### Available data

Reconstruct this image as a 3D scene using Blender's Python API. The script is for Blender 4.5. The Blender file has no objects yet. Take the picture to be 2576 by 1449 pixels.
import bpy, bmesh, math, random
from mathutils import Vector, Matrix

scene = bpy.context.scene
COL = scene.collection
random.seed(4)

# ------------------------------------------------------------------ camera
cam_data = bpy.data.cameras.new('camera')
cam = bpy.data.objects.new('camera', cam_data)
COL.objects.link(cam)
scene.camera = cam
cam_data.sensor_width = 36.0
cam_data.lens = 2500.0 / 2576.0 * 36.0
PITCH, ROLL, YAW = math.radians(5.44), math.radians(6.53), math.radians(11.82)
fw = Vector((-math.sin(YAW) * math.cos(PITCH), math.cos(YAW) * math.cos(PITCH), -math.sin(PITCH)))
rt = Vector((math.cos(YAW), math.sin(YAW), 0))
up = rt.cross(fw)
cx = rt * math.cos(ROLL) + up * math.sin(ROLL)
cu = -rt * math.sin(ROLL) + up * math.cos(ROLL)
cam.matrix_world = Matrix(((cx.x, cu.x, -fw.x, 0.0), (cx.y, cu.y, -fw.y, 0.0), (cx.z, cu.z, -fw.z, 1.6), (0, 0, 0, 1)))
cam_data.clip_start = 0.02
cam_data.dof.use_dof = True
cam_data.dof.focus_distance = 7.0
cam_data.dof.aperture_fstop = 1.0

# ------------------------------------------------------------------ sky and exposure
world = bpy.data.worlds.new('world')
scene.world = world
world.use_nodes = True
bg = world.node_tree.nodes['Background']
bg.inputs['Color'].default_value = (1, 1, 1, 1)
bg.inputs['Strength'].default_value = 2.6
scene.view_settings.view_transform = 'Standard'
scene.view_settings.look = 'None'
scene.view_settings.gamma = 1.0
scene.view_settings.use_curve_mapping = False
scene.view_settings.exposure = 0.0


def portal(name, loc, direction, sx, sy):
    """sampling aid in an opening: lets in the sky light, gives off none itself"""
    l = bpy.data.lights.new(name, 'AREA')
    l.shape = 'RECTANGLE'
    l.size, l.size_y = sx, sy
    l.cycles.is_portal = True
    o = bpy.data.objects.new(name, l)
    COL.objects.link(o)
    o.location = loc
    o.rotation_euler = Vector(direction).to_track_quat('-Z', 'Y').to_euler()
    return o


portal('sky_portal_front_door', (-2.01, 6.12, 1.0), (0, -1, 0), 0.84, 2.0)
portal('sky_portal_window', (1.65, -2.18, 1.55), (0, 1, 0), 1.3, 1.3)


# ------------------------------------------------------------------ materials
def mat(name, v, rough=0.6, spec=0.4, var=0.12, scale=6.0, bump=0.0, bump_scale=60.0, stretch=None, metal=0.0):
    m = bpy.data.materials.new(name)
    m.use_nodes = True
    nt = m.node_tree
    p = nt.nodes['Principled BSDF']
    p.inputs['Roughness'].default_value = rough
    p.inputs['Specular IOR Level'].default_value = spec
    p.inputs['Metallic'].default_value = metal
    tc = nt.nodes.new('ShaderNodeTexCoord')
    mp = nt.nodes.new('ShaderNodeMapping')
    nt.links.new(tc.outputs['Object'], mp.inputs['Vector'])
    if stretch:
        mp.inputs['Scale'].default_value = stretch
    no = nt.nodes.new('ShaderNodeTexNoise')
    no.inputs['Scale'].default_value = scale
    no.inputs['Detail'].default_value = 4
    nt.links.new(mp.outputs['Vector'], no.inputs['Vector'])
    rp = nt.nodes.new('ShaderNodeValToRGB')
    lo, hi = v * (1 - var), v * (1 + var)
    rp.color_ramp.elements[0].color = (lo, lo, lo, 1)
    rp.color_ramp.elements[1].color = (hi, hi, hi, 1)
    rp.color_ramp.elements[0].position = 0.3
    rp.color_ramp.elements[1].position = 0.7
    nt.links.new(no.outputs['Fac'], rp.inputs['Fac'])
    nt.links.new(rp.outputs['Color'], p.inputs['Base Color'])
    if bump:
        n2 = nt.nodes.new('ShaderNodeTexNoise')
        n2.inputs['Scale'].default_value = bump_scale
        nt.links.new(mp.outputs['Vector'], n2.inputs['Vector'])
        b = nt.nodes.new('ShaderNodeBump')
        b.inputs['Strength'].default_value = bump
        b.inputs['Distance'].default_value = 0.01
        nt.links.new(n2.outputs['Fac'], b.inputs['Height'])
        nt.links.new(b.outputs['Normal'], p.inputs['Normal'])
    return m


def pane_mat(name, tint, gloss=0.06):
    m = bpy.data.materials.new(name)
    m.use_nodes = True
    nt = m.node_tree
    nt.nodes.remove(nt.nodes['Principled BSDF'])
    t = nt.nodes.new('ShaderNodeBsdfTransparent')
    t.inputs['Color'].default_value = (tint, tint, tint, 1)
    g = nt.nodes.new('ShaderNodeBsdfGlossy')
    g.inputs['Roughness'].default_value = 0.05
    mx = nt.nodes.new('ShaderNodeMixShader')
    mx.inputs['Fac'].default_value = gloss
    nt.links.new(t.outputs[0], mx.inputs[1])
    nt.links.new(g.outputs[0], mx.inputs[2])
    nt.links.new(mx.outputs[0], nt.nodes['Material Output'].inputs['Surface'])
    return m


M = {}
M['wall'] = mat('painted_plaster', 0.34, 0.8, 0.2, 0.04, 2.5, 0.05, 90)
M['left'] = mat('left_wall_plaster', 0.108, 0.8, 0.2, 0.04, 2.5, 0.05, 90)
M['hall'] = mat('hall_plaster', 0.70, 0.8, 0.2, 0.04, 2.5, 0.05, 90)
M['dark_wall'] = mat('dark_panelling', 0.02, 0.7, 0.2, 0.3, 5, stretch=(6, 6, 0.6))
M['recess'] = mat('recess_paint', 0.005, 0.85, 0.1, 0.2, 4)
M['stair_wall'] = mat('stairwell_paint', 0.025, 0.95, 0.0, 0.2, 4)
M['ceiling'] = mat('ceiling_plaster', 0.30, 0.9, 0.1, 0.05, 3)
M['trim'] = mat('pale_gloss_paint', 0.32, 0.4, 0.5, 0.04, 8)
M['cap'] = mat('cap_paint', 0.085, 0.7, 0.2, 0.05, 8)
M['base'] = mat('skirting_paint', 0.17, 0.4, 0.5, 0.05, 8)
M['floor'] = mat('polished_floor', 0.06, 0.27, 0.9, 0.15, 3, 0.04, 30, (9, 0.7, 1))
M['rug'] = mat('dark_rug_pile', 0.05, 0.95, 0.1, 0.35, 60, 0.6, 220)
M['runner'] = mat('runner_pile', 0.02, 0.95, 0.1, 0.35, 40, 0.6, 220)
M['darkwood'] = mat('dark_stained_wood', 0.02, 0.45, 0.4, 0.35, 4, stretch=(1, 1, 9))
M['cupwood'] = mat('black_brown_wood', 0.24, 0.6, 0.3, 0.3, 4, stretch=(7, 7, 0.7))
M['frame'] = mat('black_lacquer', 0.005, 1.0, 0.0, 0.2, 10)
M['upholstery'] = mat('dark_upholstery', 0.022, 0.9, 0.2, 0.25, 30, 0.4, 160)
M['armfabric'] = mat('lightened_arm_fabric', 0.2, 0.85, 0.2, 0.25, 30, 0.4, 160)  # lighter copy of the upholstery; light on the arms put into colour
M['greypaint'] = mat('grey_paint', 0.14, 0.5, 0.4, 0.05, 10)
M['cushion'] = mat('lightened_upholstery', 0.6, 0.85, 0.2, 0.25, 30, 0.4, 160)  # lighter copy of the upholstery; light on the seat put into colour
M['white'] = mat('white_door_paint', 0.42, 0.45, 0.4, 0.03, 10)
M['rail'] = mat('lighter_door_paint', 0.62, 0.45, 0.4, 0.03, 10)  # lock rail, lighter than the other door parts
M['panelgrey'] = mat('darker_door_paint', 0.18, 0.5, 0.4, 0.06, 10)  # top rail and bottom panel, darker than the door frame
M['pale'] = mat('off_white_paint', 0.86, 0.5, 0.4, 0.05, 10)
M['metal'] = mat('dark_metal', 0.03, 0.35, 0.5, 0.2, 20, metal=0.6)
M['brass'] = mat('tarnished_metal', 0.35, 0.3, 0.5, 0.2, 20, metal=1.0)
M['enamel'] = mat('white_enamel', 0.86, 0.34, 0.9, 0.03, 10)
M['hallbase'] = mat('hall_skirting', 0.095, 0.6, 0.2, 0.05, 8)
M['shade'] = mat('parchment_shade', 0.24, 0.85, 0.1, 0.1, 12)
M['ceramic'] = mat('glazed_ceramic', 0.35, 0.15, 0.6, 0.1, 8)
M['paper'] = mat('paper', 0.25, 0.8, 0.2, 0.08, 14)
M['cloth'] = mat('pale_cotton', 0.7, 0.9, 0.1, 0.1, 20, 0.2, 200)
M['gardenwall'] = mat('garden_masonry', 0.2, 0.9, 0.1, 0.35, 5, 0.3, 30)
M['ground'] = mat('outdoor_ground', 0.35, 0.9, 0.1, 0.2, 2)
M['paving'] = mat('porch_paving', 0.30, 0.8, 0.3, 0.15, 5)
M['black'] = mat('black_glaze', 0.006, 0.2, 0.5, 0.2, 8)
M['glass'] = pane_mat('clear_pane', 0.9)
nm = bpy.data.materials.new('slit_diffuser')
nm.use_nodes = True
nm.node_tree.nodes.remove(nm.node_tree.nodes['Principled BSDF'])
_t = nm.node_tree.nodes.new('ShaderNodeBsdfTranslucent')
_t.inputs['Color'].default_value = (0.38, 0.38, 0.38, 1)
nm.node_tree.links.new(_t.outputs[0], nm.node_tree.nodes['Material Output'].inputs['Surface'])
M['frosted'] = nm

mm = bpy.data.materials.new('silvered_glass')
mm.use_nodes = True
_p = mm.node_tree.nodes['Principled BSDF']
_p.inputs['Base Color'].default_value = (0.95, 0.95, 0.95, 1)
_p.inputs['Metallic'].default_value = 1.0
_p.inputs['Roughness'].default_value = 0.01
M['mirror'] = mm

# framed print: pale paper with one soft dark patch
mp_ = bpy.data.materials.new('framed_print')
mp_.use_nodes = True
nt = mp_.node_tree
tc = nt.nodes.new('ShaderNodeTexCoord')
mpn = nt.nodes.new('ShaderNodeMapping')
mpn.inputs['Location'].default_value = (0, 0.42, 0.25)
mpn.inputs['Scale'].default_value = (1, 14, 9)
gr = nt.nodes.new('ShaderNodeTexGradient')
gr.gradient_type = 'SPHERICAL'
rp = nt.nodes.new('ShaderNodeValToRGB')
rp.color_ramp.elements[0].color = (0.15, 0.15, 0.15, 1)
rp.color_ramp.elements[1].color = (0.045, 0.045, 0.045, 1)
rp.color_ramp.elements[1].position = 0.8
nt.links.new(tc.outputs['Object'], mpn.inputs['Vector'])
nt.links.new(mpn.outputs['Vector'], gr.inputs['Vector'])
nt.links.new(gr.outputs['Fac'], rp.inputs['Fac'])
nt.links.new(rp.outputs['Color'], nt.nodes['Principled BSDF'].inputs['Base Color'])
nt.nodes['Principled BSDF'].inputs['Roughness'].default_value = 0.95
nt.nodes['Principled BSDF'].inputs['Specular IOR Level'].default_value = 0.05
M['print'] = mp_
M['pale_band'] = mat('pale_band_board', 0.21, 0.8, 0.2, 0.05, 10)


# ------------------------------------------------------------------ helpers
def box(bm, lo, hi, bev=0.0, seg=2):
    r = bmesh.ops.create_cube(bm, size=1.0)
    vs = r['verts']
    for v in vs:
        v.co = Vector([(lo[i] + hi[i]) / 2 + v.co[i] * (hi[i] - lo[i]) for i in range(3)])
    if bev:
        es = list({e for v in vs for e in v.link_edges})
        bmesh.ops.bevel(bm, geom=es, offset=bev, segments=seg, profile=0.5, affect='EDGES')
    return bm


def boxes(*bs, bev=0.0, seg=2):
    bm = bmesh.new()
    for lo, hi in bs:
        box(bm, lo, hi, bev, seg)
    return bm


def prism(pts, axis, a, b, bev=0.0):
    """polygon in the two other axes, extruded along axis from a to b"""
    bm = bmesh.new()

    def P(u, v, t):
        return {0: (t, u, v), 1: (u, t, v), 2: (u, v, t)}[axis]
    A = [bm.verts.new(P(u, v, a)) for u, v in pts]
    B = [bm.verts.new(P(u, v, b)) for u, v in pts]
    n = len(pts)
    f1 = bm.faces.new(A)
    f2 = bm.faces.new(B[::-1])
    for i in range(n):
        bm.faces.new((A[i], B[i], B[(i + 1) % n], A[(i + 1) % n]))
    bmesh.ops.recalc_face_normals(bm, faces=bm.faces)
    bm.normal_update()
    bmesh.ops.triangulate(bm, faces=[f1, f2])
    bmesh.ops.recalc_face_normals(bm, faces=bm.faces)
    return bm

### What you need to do
Quote exactly the stretch of lines above that starts at the first one and ends at the line with "random.seed(4)", and nothing beyond it.

### Result of the exercise
Reconstruct this image as a 3D scene using Blender's Python API. The script is for Blender 4.5. The Blender file has no objects yet. Take the picture to be 2576 by 1449 pixels.
import bpy, bmesh, math, random
from mathutils import Vector, Matrix

scene = bpy.context.scene
COL = scene.collection
random.seed(4)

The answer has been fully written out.